Au terme de l’examen des rapports des structures de base du parti, le Bureau politique national a exclu des cadres pour avoir porté atteinte aux textes fondamentaux du parti. Parmi ceux-ci, le maire de la commune de Yaba (province du Nayala, région de la Boucle du Mouhoun), le maire de Karangasso-Sambla (dans la province du Houet, région des Hauts-Bassins) ou encore, celui de Barsalgho (province du Sanmatenga, région du Centre-Nord).
« En réalité, nous n’avons fait qu’acter…, ces gens-là s’étaient déjà exclus. Il y a des gens qui ont quitté et ont créé leur parti. Il y en a également qui sont allés avec des partis politiques tandis que d’autres, au lieu de soutenir le MPP dans la campagne, sont partis aider des partis adverses. Ceux qui sont exclus ne peuvent pas nier cela. On n’a fait la force à personne », a synthétisé une source de la direction politique nationale du parti, à l’issue de cette instance à huis-clos. Selon ce responsable, les concernés ne pouvaient donc s’attendre à autre réaction que celle-là.
« Il y a des gens qui sont allés dans des partis de la mouvance. Mais la mouvance, ce n’est pas le MPP. Ils disent que c’est pour aider le président (du Faso), etc. En 2025, le président ne sera plus candidat, comment vont-ils mener la campagne ? Tous ces gens-là guettent 2025 et vous verrez d’ici cette échéance… Nous sommes quand même de vieux routiers…, ce n’est pas aujourd’hui on est dans la politique », anticipe l’interlocuteur, pour qui les calculs pour 2025 sont engagés.

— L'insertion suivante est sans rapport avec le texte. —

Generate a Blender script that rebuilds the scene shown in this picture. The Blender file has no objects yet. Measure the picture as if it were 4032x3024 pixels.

Un autre membre de la direction soutient qu’on adhère à un parti avec ses règles de fonctionnement, dont le non-respect expose à plusieurs niveaux de sanctions, selon la gravité. Il explique à titre illustratif que le MPP a été battu dans certaines localités avec la complicité de cadres mêmes du parti. « Beaucoup sont dans le MPP, mais le MPP les gêne parce qu’ils n’arrivent pas à faire n’importe quoi. (…). L’éthique en politique doit exister », se lâche-t-il pour justifier les décisions du parti et la nécessité de veiller, dans la perspective des municipales, au « respect strict » des textes.
- Vue partielle de participants à cette première session BPN de 2021.

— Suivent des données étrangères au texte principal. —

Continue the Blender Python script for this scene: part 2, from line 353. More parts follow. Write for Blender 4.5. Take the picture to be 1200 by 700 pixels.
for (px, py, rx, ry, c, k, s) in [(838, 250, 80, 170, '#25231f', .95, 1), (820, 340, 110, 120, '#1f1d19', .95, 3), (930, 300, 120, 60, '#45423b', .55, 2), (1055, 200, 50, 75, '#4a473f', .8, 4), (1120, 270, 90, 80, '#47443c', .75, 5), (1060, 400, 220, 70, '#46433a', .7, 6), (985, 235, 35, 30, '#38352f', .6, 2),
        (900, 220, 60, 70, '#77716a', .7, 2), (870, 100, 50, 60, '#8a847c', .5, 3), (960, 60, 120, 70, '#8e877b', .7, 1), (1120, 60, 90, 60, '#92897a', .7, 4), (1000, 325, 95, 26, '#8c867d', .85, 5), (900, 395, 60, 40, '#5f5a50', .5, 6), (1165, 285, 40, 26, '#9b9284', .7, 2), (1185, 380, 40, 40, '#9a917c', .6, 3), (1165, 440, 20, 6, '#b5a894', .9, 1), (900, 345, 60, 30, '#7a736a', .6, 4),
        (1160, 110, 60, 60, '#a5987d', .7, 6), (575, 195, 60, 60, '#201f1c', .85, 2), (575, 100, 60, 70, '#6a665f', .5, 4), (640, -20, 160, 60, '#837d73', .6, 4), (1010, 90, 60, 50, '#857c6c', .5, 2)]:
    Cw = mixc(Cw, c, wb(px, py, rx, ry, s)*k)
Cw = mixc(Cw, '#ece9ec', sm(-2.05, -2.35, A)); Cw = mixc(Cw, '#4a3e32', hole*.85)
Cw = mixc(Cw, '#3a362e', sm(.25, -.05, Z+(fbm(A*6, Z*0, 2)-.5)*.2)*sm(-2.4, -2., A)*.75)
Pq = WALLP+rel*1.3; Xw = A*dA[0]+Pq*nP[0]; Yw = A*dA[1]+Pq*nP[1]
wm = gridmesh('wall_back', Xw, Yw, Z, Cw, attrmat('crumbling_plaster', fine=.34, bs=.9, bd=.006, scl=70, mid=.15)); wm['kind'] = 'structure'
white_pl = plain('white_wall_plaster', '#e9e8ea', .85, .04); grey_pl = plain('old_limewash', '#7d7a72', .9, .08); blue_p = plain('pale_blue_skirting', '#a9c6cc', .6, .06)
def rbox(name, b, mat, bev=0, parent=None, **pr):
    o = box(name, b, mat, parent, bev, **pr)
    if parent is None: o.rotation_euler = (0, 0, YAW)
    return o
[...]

« Les gens ne comprennent pas la politique ; ce n’est pas parce que ça ne va pas aujourd’hui que tu vas quitter, non ! En politique, on peut te mâter aujourd’hui et demain tu es promu », répond cette source de la direction politique. Elle rafraîchit les mémoires : « Feu Salifou Diallo, dans le même CDP, les Roch (Kaboré), Simon (Compaoré) l’ont maté, mais ils se sont tous retrouvés après et ont continué ensemble (Politique : Salif Diallo suspendu de toutes les instances du CDP jusqu’à nouvel ordre). (…). Mais aujourd’hui, les gens sont très pressés ».
La direction politique n’a-t-elle pas imposé des candidatures par endroits, frustrant ainsi des militants ?
Certains militants ont, dans le processus de désignation des candidats aux législatives, affirmé que la direction politique a imposé des candidats à la base. C’est le cas dans le Kourwéogo (Boussé). Toute chose qui aurait favorisé le départ de certains cadres du parti. A cette question, un des interlocuteurs convainc : « En réalité, ce sont des manipulations. Quelqu’un sent venir les choses, il organise ses partisans pour faire du tapage, en disant que tant qu’untel n’est pas retenu sur la liste, on n’est pas d’accord. Ce sont les structures de base qui sont sur le terrain, qui connaissent les réalités, la direction ne peut pas aller contre leur volonté ».
Un des faits marquants des législatives au MPP, c’est le rajeunissement (parlant de nouveaux visages) de ses listes. Sur ce point, les interlocuteurs affirment, à expressions près, que c’est une dynamique qui va se poursuivre au fil des élections. « On ne peut pas faire passer les mêmes à tout temps. Quand vous prenez le BPN par exemple, nous sommes entre 600 et 700 personnes. C’est déjà nombreux, sans ajouter l’ensemble des militants du parti. Donc, on ne peut pas prendre les mêmes personnes à tout moment. Il y en a qui ont fait dix, voire quinze ans en tant que député. Ils n’ont qu’à laisser la place aux autres. Ça aussi, on a qu’à être clair. C’est pour cela, cette année (législatives de 2020, ndlr), il y a eu beaucoup de nouveaux sur les listes des législatives. Il y a des élus que moi-même, je ne connais pas. Mais c’est cela le mérite aussi, ce sont des gens qui se sont battus dans leur localité, ils ont longtemps travaillé pour le parti », note-t-on.